━━ SUPPLIED INFORMATION ━━

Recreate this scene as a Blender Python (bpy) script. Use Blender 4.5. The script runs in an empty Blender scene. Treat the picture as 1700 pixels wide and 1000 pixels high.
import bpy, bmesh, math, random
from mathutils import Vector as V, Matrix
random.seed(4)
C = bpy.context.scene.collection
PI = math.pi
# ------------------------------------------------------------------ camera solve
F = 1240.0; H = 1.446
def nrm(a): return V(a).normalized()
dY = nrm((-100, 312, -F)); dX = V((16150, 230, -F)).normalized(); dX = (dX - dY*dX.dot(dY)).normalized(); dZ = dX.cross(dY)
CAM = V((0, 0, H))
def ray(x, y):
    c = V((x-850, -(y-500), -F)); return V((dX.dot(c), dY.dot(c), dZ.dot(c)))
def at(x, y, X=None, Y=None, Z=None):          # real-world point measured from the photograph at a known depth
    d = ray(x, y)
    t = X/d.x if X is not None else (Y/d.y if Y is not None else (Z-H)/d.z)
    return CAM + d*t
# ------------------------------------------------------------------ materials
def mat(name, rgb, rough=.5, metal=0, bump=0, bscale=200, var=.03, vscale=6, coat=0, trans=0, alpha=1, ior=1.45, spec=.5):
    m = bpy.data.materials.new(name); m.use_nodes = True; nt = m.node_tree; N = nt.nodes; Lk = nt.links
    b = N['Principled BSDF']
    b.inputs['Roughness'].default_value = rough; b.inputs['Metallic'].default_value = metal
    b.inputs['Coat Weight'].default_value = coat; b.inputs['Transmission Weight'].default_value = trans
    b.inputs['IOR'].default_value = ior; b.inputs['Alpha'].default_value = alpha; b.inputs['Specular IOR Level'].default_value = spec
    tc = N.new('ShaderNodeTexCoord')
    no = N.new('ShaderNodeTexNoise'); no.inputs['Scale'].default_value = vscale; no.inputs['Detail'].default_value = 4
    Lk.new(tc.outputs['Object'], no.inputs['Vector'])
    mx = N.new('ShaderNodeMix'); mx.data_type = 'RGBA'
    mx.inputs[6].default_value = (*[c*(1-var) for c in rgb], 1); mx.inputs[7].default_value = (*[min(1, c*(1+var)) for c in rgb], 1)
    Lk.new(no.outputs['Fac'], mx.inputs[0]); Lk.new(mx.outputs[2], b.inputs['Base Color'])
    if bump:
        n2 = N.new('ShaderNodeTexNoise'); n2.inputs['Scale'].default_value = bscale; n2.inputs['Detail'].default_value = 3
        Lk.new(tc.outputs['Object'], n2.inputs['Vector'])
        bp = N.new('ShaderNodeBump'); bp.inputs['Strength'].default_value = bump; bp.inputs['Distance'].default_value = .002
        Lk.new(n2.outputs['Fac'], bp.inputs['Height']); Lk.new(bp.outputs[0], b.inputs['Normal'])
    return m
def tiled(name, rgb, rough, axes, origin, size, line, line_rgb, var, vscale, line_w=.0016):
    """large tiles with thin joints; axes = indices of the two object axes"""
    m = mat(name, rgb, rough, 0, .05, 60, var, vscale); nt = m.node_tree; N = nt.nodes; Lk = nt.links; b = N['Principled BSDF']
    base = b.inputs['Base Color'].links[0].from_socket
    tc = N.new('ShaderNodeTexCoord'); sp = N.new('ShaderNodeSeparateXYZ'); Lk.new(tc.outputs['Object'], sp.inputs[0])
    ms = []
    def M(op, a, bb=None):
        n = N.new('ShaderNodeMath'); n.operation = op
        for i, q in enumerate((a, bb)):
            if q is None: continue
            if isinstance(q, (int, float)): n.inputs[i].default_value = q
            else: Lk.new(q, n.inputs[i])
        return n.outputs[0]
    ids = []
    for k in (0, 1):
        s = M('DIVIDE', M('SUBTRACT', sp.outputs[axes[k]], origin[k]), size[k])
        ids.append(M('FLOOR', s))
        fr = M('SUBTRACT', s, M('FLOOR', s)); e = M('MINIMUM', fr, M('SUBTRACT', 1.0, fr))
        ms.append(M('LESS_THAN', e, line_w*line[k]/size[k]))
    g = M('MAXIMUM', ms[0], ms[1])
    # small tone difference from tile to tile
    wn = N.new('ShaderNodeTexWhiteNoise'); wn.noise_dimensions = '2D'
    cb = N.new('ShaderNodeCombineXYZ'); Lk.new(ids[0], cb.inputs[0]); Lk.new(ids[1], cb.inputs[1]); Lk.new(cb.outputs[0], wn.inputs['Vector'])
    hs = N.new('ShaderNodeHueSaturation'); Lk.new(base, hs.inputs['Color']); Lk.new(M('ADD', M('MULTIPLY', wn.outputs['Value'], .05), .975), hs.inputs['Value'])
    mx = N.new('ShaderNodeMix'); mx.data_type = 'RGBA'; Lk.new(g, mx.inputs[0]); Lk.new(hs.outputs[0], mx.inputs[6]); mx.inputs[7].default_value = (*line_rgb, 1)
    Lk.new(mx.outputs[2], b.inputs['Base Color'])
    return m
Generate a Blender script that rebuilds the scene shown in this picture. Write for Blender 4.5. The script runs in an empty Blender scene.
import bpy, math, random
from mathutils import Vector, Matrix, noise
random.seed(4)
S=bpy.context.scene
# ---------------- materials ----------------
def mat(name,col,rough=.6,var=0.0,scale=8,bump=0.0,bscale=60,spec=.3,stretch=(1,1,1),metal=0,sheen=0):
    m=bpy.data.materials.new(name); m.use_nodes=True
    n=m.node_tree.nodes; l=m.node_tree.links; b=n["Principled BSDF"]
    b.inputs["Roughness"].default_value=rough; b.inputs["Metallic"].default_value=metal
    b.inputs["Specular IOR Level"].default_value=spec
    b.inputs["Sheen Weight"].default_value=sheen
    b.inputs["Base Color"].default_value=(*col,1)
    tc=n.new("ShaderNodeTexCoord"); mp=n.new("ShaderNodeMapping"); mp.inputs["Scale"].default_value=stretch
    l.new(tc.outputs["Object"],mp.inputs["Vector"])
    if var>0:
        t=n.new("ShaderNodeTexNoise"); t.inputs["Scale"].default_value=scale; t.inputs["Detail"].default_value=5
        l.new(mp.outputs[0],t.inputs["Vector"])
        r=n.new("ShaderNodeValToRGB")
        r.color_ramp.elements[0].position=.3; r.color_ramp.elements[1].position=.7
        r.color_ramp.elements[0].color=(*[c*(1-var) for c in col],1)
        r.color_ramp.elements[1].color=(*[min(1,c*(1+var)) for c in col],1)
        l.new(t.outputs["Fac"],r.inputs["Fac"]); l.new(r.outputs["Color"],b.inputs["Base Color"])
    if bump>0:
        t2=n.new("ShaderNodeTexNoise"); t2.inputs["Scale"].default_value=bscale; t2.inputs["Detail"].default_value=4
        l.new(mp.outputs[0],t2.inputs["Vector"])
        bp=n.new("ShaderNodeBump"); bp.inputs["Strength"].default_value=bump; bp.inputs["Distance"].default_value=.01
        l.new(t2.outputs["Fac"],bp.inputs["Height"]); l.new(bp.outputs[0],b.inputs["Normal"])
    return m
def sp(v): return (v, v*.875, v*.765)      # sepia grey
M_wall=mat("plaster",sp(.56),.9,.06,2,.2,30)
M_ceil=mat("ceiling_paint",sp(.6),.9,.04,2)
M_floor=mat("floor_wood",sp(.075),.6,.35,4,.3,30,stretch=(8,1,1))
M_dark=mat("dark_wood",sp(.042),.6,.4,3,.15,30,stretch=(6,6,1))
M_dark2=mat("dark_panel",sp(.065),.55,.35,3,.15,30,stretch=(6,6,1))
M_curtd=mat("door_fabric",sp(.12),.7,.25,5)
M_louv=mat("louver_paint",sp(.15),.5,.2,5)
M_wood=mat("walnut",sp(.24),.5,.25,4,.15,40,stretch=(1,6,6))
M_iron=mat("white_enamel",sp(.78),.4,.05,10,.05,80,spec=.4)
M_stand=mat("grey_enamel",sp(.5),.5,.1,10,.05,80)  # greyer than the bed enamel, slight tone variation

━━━

From the entries above, select each line containing the string "spec".

FINAL ANSWER
def mat(name, rgb, rough=.5, metal=0, bump=0, bscale=200, var=.03, vscale=6, coat=0, trans=0, alpha=1, ior=1.45, spec=.5):
    b.inputs['IOR'].default_value = ior; b.inputs['Alpha'].default_value = alpha; b.inputs['Specular IOR Level'].default_value = spec
def mat(name,col,rough=.6,var=0.0,scale=8,bump=0.0,bscale=60,spec=.3,stretch=(1,1,1),metal=0,sheen=0):
    b.inputs["Specular IOR Level"].default_value=spec
M_iron=mat("white_enamel",sp(.78),.4,.05,10,.05,80,spec=.4)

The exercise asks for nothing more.